I first noticed this change when a game I was looking forward to finally hit the App Store. It was supposed to be the showcase for the store, a game that truly demonstrates the graphical power of this new device. I do not want to announce any specific names here, but know that it was a highly touted release. Reading the description for the game only got me more excited with sentences and promises even a console game would blush at. The pictures following the description put any PSP game to shame, and I don't think a single person on the planet could have hit the "Buy Now" button faster than I did. It must have been some kind of record.

 

Then I launched the game, and I was curious what I was looking at. It was a good looking game for sure, but not what those pictures in the front looked like. Is something wrong with my iPod Touch? Did I do something wrong? No, I had done nothing wrong. I was lied to. I was duped, manipulated, cheated. Those pictures were Photoshopped and tweaked. I was pushed into a purchase for the game not because of the amazing job the developers did, but because of the great job their Photoshop guy did.

 

One by one, more games started using this tactic. Big name developers jumped into the App Store head first, and quicker than you could say "I'm not paying $1.99 for this game!!" the store had turned into a battlefield. No longer could you trust the pictures in the descriptions, or even the descriptions themselves. I have read some really winners in my time. Games telling you of their amazing graphics, addictive gameplay, and fantastic replay value assured you of their quality. However, actually buying and playing the game revealed how far the truth had been stretched. Developers began launching games with the first line of their description reading "On sale Now!! Half Off Until Monday!!!". However, Monday came and went and the sales was still on. That is when you realize you had been duped into this purchase for fear of missing this "Sale", when it wasn't a sale at all.

 

All of these tactics have become commonplace inside the App Store.
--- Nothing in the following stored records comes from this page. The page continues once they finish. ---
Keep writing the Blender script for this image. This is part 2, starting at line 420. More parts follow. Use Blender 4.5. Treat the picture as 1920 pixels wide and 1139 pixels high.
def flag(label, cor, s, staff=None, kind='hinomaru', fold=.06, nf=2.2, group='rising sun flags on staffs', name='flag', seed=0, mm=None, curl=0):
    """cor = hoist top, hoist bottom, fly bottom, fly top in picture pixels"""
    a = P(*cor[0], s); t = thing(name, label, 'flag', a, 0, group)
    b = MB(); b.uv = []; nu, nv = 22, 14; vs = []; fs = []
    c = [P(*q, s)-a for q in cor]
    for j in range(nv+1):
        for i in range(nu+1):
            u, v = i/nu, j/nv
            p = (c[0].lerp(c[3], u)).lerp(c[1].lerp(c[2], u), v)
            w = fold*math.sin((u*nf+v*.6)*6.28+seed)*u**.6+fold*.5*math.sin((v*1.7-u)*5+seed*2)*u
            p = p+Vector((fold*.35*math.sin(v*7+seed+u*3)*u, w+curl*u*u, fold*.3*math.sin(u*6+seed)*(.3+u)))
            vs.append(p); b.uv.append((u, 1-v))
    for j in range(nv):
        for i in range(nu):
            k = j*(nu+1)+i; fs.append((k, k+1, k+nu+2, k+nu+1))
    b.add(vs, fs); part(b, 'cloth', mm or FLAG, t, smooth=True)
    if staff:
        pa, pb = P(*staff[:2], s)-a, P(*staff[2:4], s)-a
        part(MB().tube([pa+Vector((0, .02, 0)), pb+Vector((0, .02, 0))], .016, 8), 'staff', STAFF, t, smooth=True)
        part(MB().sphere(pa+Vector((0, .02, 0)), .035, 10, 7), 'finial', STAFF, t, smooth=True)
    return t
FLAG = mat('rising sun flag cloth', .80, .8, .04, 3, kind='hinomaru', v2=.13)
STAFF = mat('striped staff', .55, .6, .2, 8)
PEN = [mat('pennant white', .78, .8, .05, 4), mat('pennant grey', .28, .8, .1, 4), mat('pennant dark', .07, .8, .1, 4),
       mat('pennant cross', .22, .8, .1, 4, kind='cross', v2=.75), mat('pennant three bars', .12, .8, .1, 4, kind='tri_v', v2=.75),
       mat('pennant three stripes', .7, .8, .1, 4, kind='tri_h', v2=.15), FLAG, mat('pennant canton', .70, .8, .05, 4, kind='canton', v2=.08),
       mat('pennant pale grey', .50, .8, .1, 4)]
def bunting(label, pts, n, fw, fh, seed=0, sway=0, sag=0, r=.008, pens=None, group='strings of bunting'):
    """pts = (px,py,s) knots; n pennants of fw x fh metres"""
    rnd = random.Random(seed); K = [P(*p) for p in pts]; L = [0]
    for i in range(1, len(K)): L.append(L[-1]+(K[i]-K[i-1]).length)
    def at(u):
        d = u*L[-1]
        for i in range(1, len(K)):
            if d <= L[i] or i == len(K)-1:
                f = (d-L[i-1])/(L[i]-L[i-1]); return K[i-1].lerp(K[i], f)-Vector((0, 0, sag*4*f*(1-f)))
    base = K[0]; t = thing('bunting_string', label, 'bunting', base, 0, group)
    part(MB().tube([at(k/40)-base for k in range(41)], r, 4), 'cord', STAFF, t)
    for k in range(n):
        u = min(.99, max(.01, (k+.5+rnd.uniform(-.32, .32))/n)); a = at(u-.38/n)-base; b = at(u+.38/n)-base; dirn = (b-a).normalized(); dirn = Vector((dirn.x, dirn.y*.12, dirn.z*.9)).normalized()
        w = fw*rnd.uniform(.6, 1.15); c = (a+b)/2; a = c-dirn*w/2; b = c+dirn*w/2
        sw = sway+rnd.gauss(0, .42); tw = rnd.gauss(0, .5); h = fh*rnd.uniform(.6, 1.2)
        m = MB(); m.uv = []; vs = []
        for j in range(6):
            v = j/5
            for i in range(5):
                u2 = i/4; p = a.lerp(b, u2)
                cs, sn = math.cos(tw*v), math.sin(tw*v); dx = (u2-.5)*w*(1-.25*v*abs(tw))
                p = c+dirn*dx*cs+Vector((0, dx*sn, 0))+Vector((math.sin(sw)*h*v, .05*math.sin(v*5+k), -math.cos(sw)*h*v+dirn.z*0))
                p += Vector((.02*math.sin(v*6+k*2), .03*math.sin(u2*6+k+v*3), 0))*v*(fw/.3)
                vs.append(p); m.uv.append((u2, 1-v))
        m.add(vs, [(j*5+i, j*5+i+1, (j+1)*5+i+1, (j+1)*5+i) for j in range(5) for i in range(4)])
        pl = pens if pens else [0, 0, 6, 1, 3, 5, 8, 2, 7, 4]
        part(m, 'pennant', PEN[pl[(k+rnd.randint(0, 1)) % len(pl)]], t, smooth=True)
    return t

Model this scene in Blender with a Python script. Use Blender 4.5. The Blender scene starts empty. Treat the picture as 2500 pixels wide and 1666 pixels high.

A new adopter can easily be fooled and eventually give up on it. Developers must understand that lying to us is not how you are going to guarantee our continued business. You may fool us once, but we will remember. What has happened here should be a lesson to all the other up and coming digital game stores. Do not allow the developers who put their games on your service to stretch the truth. Nothing good can come of it, and lying to your customers is a really bad way to kick off a business.